Если аграрная политика Августа отвечала интересам разных слоев, то ряд его установлений касался только одного сословия. Сенаторское сословие, в которое входили и уцелевшие члены старых родов, и новые люди из сторонников Августа, оставалось первым в социальной иерархии. Из сенаторов назначались наместники провинций, легаты и трибуны легионов, префекты Рима. Сенаторы, минимальный имущественный ценз которых был установлен в миллион сестерциев, были крупнейшими землевладельцами, особенно те, кто был наиболее верным сторонником нового режима. Например, о богатстве семей Волузиев и Статилиев, давших нескольких консулов, мы можем судить по надписям из колумбариев их городских фамилий, насчитывавших по нескольку сотен рабов, а у Статилиев — и собственную стражу из германцев. Надписи рабов и отпущенников этих семей мы встречаем в разных частях Италии, где у них, видимо, были обширные владения. Любопытно, что среди этих рабов встречаются и межеватели земли, очевидно нарезавшие участки колонам, арендовавшим парцеллы в имениях.

Сенат пользовался почетом, и сам Август именовал себя «принцепсом», т.е. записанным первым в списках сенаторов (откуда и название «принципат», применяемое в современной науке к Ранней империи). Август оказывал сенату видимое уважение, выносил на его обсуждение некоторые дела, давая присутствующим высказаться до него, якобы не навязывая им своего мнения. На деле все наиболее важное решалось в созданном Августом совете (concilium principis), куда входили наиболее близкие ему люди — Агриппа, Меценат, его пасынки Друз и Тиберий и др. Сенат мог издавать законы, сенатус-консульты как бы по собственной инициативе, но фактически они были инспирированы принцепсом. Вместе с тем в отношении к сенаторскому сословию проявлялась и известная настороженность.

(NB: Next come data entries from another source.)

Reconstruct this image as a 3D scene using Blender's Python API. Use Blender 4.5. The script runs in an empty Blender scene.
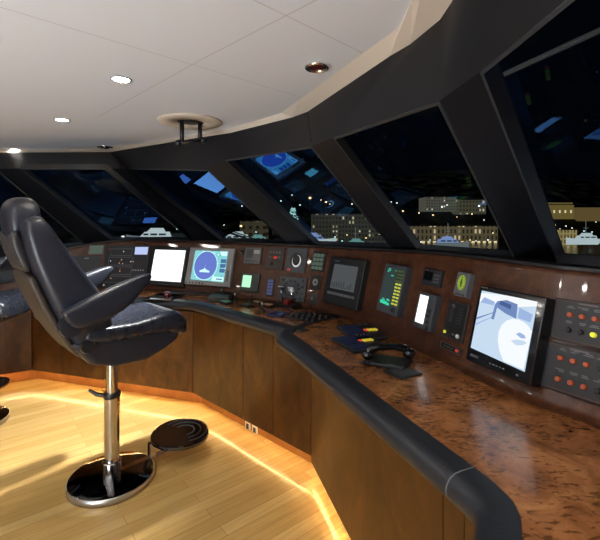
import bpy, bmesh, math, random
from mathutils import Vector, Matrix
from mathutils.bvhtree import BVHTree
random.seed(7)
C = bpy.context.scene.collection
PI = math.pi
EYE = 1.5; FPX = 405.0; PX0 = 300.0; PY0 = 222.0
V = Vector

def at(px, py, z):                      # point of height z seen at a pixel
    Y = FPX * (EYE - z) / (py - PY0)
    return V(((px - PX0) * Y / FPX, Y, z))
def atd(px, py, Y):                     # point at a given distance
    return V(((px - PX0) * Y / FPX, Y, EYE - (py - PY0) * Y / FPX))
def ray(px, py): return V(((px - PX0) / FPX, 1.0, -(py - PY0) / FPX))
CAMO = V((0, 0, EYE))
def hit_plane(px, py, p, n):
    d = ray(px, py); t = (p - CAMO).dot(n) / d.dot(n)
    return CAMO + d * t

# ------------------------------------------------------------------ materials
def nodes(name):
    m = bpy.data.materials.new(name); m.use_nodes = True
    nt = m.node_tree; b = nt.nodes['Principled BSDF']
    return m, nt, b
def setp(b, **k):
    names = dict(col='Base Color', rough='Roughness', metal='Metallic', coat='Coat Weight', coatr='Coat Roughness', spec='Specular IOR Level', emc='Emission Color', ems='Emission Strength')
    for a, v in k.items():
        if a in ('col', 'emc') and len(v) == 3: v = (*v, 1)
        b.inputs[names[a]].default_value = v
def mat(name, col, rough=.5, metal=0., coat=0., spec=.5, ems=0., emc=None, bump=0., bscale=60.):
    m, nt, b = nodes(name)
    setp(b, col=col, rough=rough, metal=metal, coat=coat, coatr=.05, spec=spec, ems=ems, emc=emc or col)
    N = nt.nodes; L = nt.links
    tc = N.new('ShaderNodeTexCoord'); no = N.new('ShaderNodeTexNoise'); no.inputs['Scale'].default_value = bscale
    L.new(tc.outputs['Object'], no.inputs['Vector'])
    mr = N.new('ShaderNodeMapRange'); L.new(no.outputs['Fac'], mr.inputs['Value'])
    mr.inputs['To Min'].default_value = max(0, rough - .06); mr.inputs['To Max'].default_value = min(1, rough + .06)
    L.new(mr.outputs['Result'], b.inputs['Roughness'])
    if bump:
        bp = N.new('ShaderNodeBump'); bp.inputs['Strength'].default_value = bump; bp.inputs['Distance'].default_value = .004
        L.new(no.outputs['Fac'], bp.inputs['Height']); L.new(bp.outputs['Normal'], b.inputs['Normal'])
    return m
def emit(name, col, s):
    m, nt, b = nodes(name); nt.nodes.remove(b)
    e = nt.nodes.new('ShaderNodeEmission'); e.inputs['Color'].default_value = (*col, 1); e.inputs['Strength'].default_value = s
    nt.links.new(e.outputs[0], nt.nodes['Material Output'].inputs['Surface'])
    return m
def ramp(nt, stops):
    r = nt.nodes.new('ShaderNodeValToRGB'); e = r.color_ramp.elements
    while len(e) < len(stops): e.new(.5)
    for k, (p, c) in zip(e, stops): k.position = p; k.color = (*c, 1)
    return r
def burl(name, dark, mid, light, spots, coat=1., rough=.25, sc=1., spec=.4):
    m, nt, b = nodes(name); N = nt.nodes; L = nt.links
    tc = N.new('ShaderNodeTexCoord')
    n1 = N.new('ShaderNodeTexNoise'); n1.inputs['Scale'].default_value = 7 * sc; n1.inputs['Detail'].default_value = 6; n1.inputs['Distortion'].default_value = 1.0; n1.inputs['Roughness'].default_value = .65
    L.new(tc.outputs['Object'], n1.inputs['Vector'])
    r1 = ramp(nt, [(.3, dark), (.5, mid), (.72, light)]); L.new(n1.outputs['Fac'], r1.inputs['Fac'])
    mp = N.new('ShaderNodeMapping'); mp.inputs['Rotation'].default_value = (.2, .3, -.75); mp.inputs['Scale'].default_value = (38 * sc, 85 * sc, 60 * sc)
    L.new(tc.outputs['Object'], mp.inputs['Vector'])
    n2 = N.new('ShaderNodeTexNoise'); n2.inputs['Scale'].default_value = 1; n2.inputs['Detail'].default_value = 2; n2.inputs['Distortion'].default_value = .6
    L.new(mp.outputs[0], n2.inputs['Vector'])
    n3 = N.new('ShaderNodeTexNoise'); n3.inputs['Scale'].default_value = 5 * sc; n3.inputs['Detail'].default_value = 2
    L.new(tc.outputs['Object'], n3.inputs['Vector'])
    ad = N.new('ShaderNodeMath'); ad.operation = 'MULTIPLY_ADD'; ad.inputs[1].default_value = .55; L.new(n3.outputs['Fac'], ad.inputs[0]); L.new(n2.outputs['Fac'], ad.inputs[2])
    r2 = ramp(nt, [(.86 - .03 * spots, (0, 0, 0)), (.95 - .03 * spots, (1, 1, 1))]); L.new(ad.outputs[0], r2.inputs['Fac'])
    mx = N.new('ShaderNodeMix'); mx.data_type = 'RGBA'
    sf = N.new('ShaderNodeMath'); sf.operation = 'MULTIPLY'; sf.inputs[1].default_value = .65; L.new(r2.outputs['Color'], sf.inputs[0]); L.new(sf.outputs[0], mx.inputs[0]); L.new(r1.outputs['Color'], mx.inputs[6]); mx.inputs[7].default_value = (*[c * .42 for c in dark], 1)
    L.new(mx.outputs[2], b.inputs['Base Color'])
    setp(b, rough=rough, coat=coat, coatr=.05, spec=spec)
    return m
def plain_wood(name, c1, c2, c3, rough=.3, coat=.4):
    m, nt, b = nodes(name); N = nt.nodes; L = nt.links
    tc = N.new('ShaderNodeTexCoord')
    n1 = N.new('ShaderNodeTexNoise'); n1.inputs['Scale'].default_value = 6; n1.inputs['Detail'].default_value = 8; n1.inputs['Roughness'].default_value = .65; n1.inputs['Distortion'].default_value = .8
    mp = N.new('ShaderNodeMapping'); mp.inputs['Scale'].default_value = (1, 1, .6); L.new(tc.outputs['Object'], mp.inputs['Vector']); L.new(mp.outputs[0], n1.inputs['Vector'])
    r1 = ramp(nt, [(.3, c1), (.52, c2), (.72, c3)]); L.new(n1.outputs['Fac'], r1.inputs['Fac'])
    L.new(r1.outputs['Color'], b.inputs['Base Color']); setp(b, rough=rough, coat=coat, coatr=.12, spec=.35)
    return m
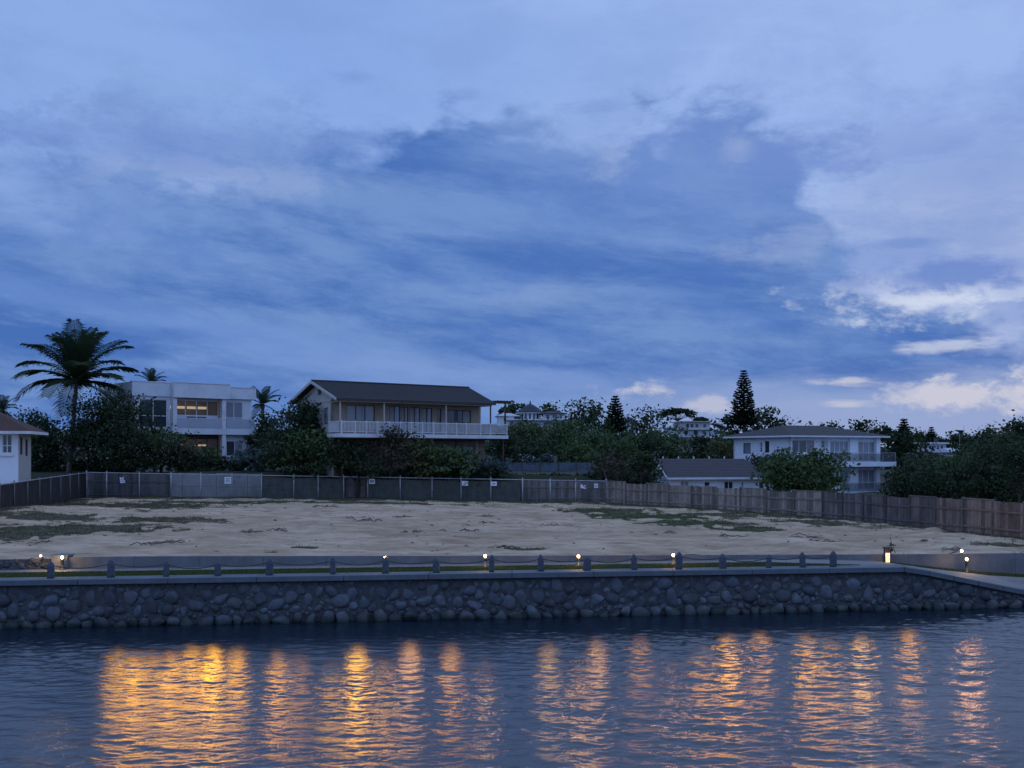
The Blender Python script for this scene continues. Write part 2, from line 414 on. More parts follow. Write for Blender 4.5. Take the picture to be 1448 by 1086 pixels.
# the rest of the dome: paler overhead and behind the camera
up = smooth(R(24), R(50), el); back = smooth(.35, -.4, dy)
dome = mixc(smooth(.35, .65, soft), (.33, .50, 1.0), (.49, .68, 1.24))
col = mixc(up, col, mixc(smooth(.35, .65, soft), (.46, .64, 1.12), (.62, .82, 1.35)))
col = mixc(back, col, dome)
col = mixc(smooth(.0, -.05, el), col, (.05, .07, .11))
hue = nt.nodes.new('ShaderNodeMix'); hue.data_type = 'RGBA'; hue.blend_type = 'MULTIPLY'; hue.inputs['Factor'].default_value = 1; hue.inputs['B'].default_value = (.96, 1.01, 1.02, 1); LK(col, hue.inputs['A']); col = hue.outputs['Result']   # dusk air: a touch less violet
sky = nt.nodes.new('ShaderNodeTexSky'); sky.sky_type = 'NISHITA'; sky.sun_disc = False
SUN_EL, SUN_AZ = R(4), R(58)                                         # just about to set, beyond the right edge
sky.sun_elevation = SUN_EL; sky.sun_rotation = SUN_AZ
sk = nt.nodes.new('ShaderNodeBackground'); sk.inputs['Strength'].default_value = .05; LK(sky.outputs[0], sk.inputs['Color'])
cl = nt.nodes.new('ShaderNodeBackground'); cl.inputs['Strength'].default_value = 1.0; LK(col, cl.inputs['Color'])
ms = nt.nodes.new('ShaderNodeMixShader'); ms.inputs[0].default_value = .94                              # cloud hides nearly all of the clear sky
LK(sk.outputs[0], ms.inputs[1]); LK(cl.outputs[0], ms.inputs[2])
wo = nt.nodes.new('ShaderNodeOutputWorld'); LK(ms.outputs[0], wo.inputs['Surface'])
W.cycles.sampling_method = 'MANUAL'; W.cycles.sample_map_resolution = 512

sun = bpy.data.objects.new('sun', bpy.data.lights.new('sun', 'SUN')); C.objects.link(sun)
sun.data.energy = .12; sun.data.angle = R(25); sun.data.color = (1, .86, .76)
from mathutils import Vector
sun.rotation_euler = Vector((-math.sin(SUN_AZ) * math.cos(R(12)), -math.cos(SUN_AZ) * math.cos(R(12)), -math.sin(R(12)))).to_track_quat('-Z', 'Y').to_euler()

# ------------------------------------------------------------------ water
def dense(a, b, step, lo, hi):
    mid = np.arange(a, b + 1e-6, step)
    left, x, s = [], a, step
    while x > lo: s *= 1.25; x -= s; left.append(x)
    right, x, s = [], mid[-1], step
    while x < hi: s *= 1.25; x += s; right.append(x)
    return np.concatenate([left[::-1], mid, right])
xs = dense(-19.5, 21.5, .05, -400, 400); ys = dense(17.2, 42.5, .042, -300, 43)
X, Y = np.meshgrid(xs, ys)
Zw = np.zeros_like(X)
slope2 = 0
wr = np.random.default_rng(11)
for i in range(80):
    lam = .20 * (8 ** (wr.random() ** 1.6)); th = wr.normal(math.pi / 2, .62); ph = wr.random() * 6.283
    k = 2 * math.pi / lam; s = .0205 * (lam / .6) ** -.10 * wr.uniform(.6, 1.3); slope2 += s * s / 2
    a = s / k
    arg = k * (X * math.cos(th) + Y * math.sin(th)) + ph
    Zw += a * (np.sin(arg) + .18 * np.sin(2 * arg + .6))
gust = .75 + .30 * wob(X, Y, 16, 30, 6)
fade = ss(-32, -19, X) * (1 - ss(21, 34, X)) * ss(9, 17, Y)
calm = .7 + .3 * ss(0, 7, Yw(X) - Y)                                # flatter water in the lee of the wall
Zw *= np.clip(gust, .45, 1.3) * fade * calm
print('water rms slope', math.sqrt(slope2))
m, wnt, wb = new_mat('water')
wb.inputs['Base Color'].default_value = (.003, .011, .022, 1); wb.inputs['Roughness'].default_value = .235; wb.inputs['IOR'].default_value = 1.55
wb.inputs['Specular IOR Level'].default_value = .5
wtc = wnt.nodes.new('ShaderNodeTexCoord'); wmp = wnt.nodes.new('ShaderNodeMapping'); wmp.inputs['Scale'].default_value = (1, 1.7, 1)
wn = wnt.nodes.new('ShaderNodeTexNoise'); wn.inputs['Scale'].default_value = 13; wn.inputs['Detail'].default_value = 3
wbp = wnt.nodes.new('ShaderNodeBump'); wbp.inputs['Distance'].default_value = .010; wbp.inputs['Strength'].default_value = .8
wnt.links.new(wtc.outputs['Object'], wmp.inputs['Vector']); wnt.links.new(wmp.outputs[0], wn.inputs['Vector'])
wnt.links.new(wn.outputs['Fac'], wbp.inputs['Height']); wnt.links.new(wbp.outputs[0], wb.inputs['Normal'])
M['water'] = m
wa = wnt.nodes.new('ShaderNodeAttribute'); wa.attribute_name = 'tint'; wmr = wnt.nodes.new('ShaderNodeMapRange'); wmr.inputs['To Min'].default_value = .09; wmr.inputs['To Max'].default_value = .175
wnt.links.new(wa.outputs['Fac'], wmr.inputs['Value']); wnt.links.new(wmr.outputs[0], wb.inputs['Roughness'])       # ruffled away from the lee of the wall
ruffle = np.clip(ss(.2, 6, Yw(X) - Y) * np.clip(.9 + .25 * wob(X, Y, 12, 22, 6), .5, 1), 0, 1).ravel()
tag(arr_mesh('water', np.stack([X, Y, Zw], -1).reshape(-1, 3), grid_faces(len(xs), len(ys)), m, tint=ruffle, smooth=True), 'dark rippled water with golden reflections of lamps and added lights', None, kind='structure')

# ------------------------------------------------------------------ strips that follow the seawall
def strip(Xs, prof):
    """prof(X) -> list of (offset behind the wall face, z); returns verts, faces along the whole length"""
    V = []
    for x in Xs:
        for o, z in prof(x): V.append((x, float(Yw(x)) + o, float(z)))
    k = len(prof(Xs[0])); return V, [(i * k + j, (i + 1) * k + j, (i + 1) * k + j + 1, i * k + j + 1) for i in range(len(Xs) - 1) for j in range(k - 1)]
XS = np.unique(np.concatenate([np.arange(-60, 60.1, 1.0), np.arange(8, 24, .25)]))
def zfar(x): return np.interp(x, [-99, 12, 15, 19.9, 26, 99], [1.56, 1.56, 1.46, .90, .50, .45])    # ground level along the low wall
def zmid(x, o): return zc(x) - .03 + (zfar(x) - zc(x) + .03) * ss(.8, 3.6, np.asarray(o, float))
v, f = strip(XS, lambda x: [(o, zmid(x, o) - .03) for o in (.1, .8, 1.5, 2.2, 3, 3.6, 4.2)])
mb = MB(); mb.add(v, f); tag(mb.build('grass_verge', M['grass_soil'] if 'grass_soil' in M else mat('verge_soil', (.045, .055, .03), .95, (.03, .035, .022), 6, .02, 20)), None, None, kind='structure')
def plo(x): return np.interp(x, [-99, 10.2, 13.6, 99], [2.95, 2.95, .84, .84])
def phi(x): return np.interp(x, [-99, 15.6, 17.0, 99], [4.0, 4.0, 3.0, 2.9])
v, f = strip(XS, lambda x: [(plo(x) + (phi(x) - plo(x)) * t, zmid(x, plo(x) + (phi(x) - plo(x)) * t) + .012) for t in np.linspace(0, 1, 7)])
mb = MB(); mb.add(v, f); tag(mb.build('footpath', M['path'], smooth=True), None, None, kind='structure')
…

Так, сенаторам был запрещен доступ в Египет, после его аннексии ставший личной собственностью императора и источником пополнения его казны. Ограничен был их выезд по личным делам в провинции и, как мы видели, право городов выбирать себе патронов из числа сенаторов. Время от времени среди них обнаруживалось недовольство. Было сделано несколько попыток организовать заговор против Августа, распускались порочившие его слухи, но он, верный своему новому принципу dementia и считая такого рода выступления неопасными, реагировал на них довольно мягко. Так, по словам Сенеки (О благодеянии, I, 9), узнав о намерении Цинны убить его и захватить власть, Август только спросил его, как он намеревался управлять государством, когда не способен управлять даже собственным домом и недавно в домашнем суде был побежден своим же отпущенником. Но против возможных организованных мятежей были направлены упомянутые законы De vi publica и De vi privata, в первую очередь имевшие в виду людей, которые могут, вооружив своих рабов и свободных, поднять восстание.